Behind the Green Door (2013) et Chance Of Rain (2013)
Publié sur la première moitié de 2013, l’Ep Behind the Green Door brouille à nouveau les pistes avec un premier titre, Throw, soutenu par un piano arrangé et une suite qui transpire la uk bass music sans pour autant chercher à se rattacher à une chapelle. Mais surtout les voix ont totalement disparu et la machine a remporté la partie. Combien d’artistes qui se sont démarqués par leur voix décident-ils d’abandonner celle-ci en beau milieu de parcours ? A partir de là, on réalise que les deux premiers Ep n’avaient rien de brouillons sur lesquels Laurel Halo gribouillait des bribes d’identité. Non ils étaient déjà des œuvres à part entières au sein de la discographie d’une artiste qui conçoit chaque projet comme une pièce unique complètement isolée, à la personnalité forte et définie. Les ambiances sombres y sont toujours présentes, comme s’il s’agissait d’une version remixée de Quarantine où les voix auraient été troquées contre des rythmiques. Sur Noyfb, alors qu’on commence à s’installer confortablement dans la chanson, le clavier se met à hurler et un beat à s’auto-asphyxier, rappelant les cris du précédent album qui venaient semer la terreur.

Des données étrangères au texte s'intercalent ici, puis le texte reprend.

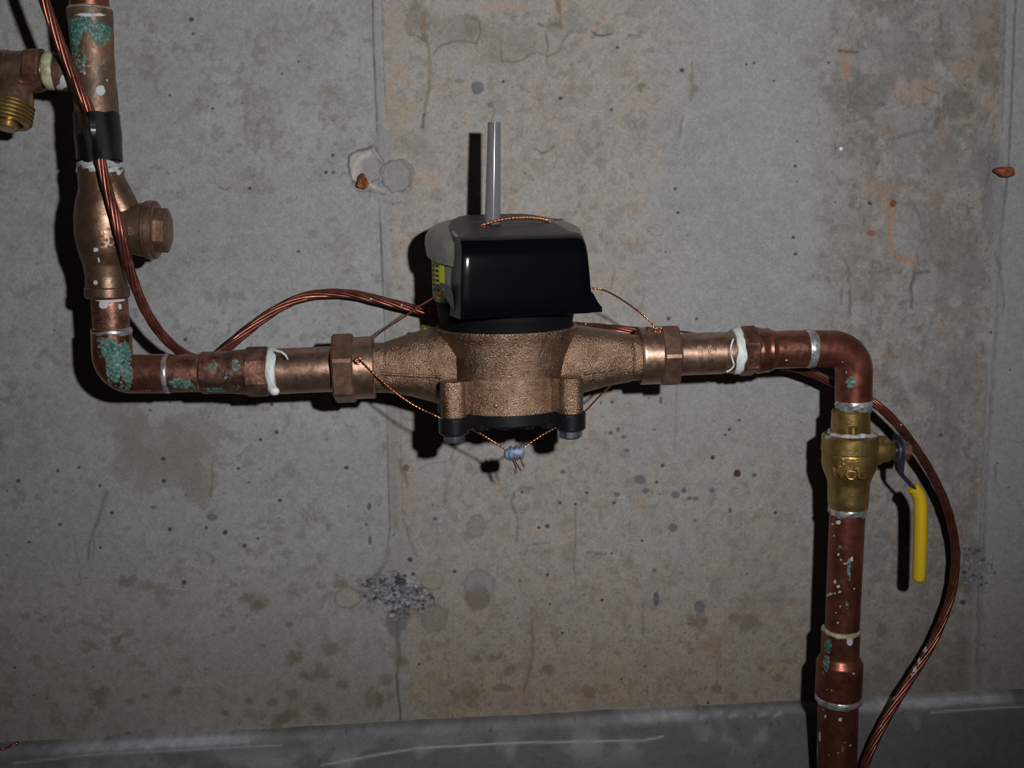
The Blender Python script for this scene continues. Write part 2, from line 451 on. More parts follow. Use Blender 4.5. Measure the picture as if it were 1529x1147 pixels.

Puis, alors qu’on s’attendait à un nouveau changement de direction – jamais trois sans quatre – Chance Of Rain, son second album publié fin 2013, prolonge étonnement l’univers de Behind the Green Door. A ce stade du papier, on aura compris que, malgré toute ma bonne volonté, il est impossible d’identifier des schémas dans la musique de Laurel Halo. Tout ce qu’on peut dire, c’est que certains artistes à force de jouer tout le temps la carte de l’imprévisibilité finissent pas en devenir prévisible, et que ce n’est jamais le cas de l’américaine. Il s’agit ainsi d’un album post-house passionnant de bout en bout, plein de points d’entrée et de points de rupture.
Les chansons, qui sur le papier n’ont vraiment pas les allures de tubes, se révèlent à l’écoute. Pointant du doigt la scène de bal à l’auditeur sans jamais l’inviter à la rejoindre, elles jouent intelligemment de la frustration (Oneiroi). On retrouve la confrontation des sensations déjà présente sur Quarantine, et j’adore par exemple comment Serendip est simultanément super agréable à écouter et parfaitement oppressante. Si Laurel Halo aime les expérimentations, elle ne fait jamais table rase du plaisir auditif propre à ses influences techno. Le piano y occupe une place de choix et parfois une mélodie jazzy apparait au beau milieu d’un titre (Chance of Rain), un peu comme si une musique tierce venait, sans la moindre sollicitation, de se lancer dans un onglet de Chrome. Mais le temps qu’on essaye de découvrir d’où vient ce piano déformé, c’est déjà trop tard, la mélodie a filé et la chanson retourne à nouveau le cerveau à toute allure.
Laurel Halo ne fait pas dans la catharsis. Elle n’essaye pas d’exprimer des sentiments refoulés, mais juste d’agrandir encore et encore le champ des possibles, et de proposer de nouveaux moyens d’exprimer les émotions (les émotions en général, pas les siennes). Son parcours à la fois académique et personnel pourrait l’amener très loin. En tout cas, je guète aujourd’hui la moindre de ses sorties, non sans impatience. Aux dernières nouvelles, elle aurait quitté New York pour Berlin, et il y a fort à penser que de nouvelles mutations sont à prévoir. Detroit, Chicago et maintenant Berlin… on peut même imaginer qu’elle vise la sainte trinité électronique.